Emotion Review – Limbic Rage

Emotion Review – Limbic Rage
Photo by Nsey Benajah / Unsplash

There is an anger that you nurse and tend, and which makes you feel wretched and powerful. This is not that anger. This is something that comes on you like an attack from behind. It makes you feel wretched, but it makes you feel weak; not because you lack the power to act, but because you lose the power to direct your actions. You are as mighty and helpless as a burning building. For good reason, the law makes provision for those who kill under the influence of this emotion.

You could see the world as a series of tripwires that, when triggered, throw you into the power of this emotion. Everyone’s tripwires are different. Some have many tripwires, and some have only a few. For me, a blow to the head is the surefire way—even an accident, even something I do to myself. Other, more noble people have their tripwires go off when they see someone mistreating an animal, or when they hear about people going hungry.
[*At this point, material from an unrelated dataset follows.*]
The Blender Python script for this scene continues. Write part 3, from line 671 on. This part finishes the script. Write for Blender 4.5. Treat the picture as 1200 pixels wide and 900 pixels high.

This emotion a great revealer of personality. For it tells you a lot about a person that they have a tripwire just here. People you’ve known for years surprise you.

As for the subjective experience of limbic rage: your blood goes magmatic and bubbles in your heart like a witch’s brew; it rushes to your cheeks and ears so that they burn; it stuns your brain like a blast-fishing bomb. Your vision goes tunnely, and your tongue gets heavy. Inarticulate protests crawl up your throat. Your muscles tighten. Then, something dramatic.

The dramatic thing varies between people. I knew a man who—ordinarily sweet and soft-spoken—suddenly threw a bowl of cereal across his kitchen as hard as he could. Even he was surprised. The world has plenty of screamers, plenty of shriekers, and some people who, like me, turn pale, turn quiet, and leave the room silently. The particular manifestation of the rage also tells you something about a personality. When the whole building’s on fire, what stays stable and what snaps in a burst of sparks?

3/10 – Not a great ride, but tells you something about yourself.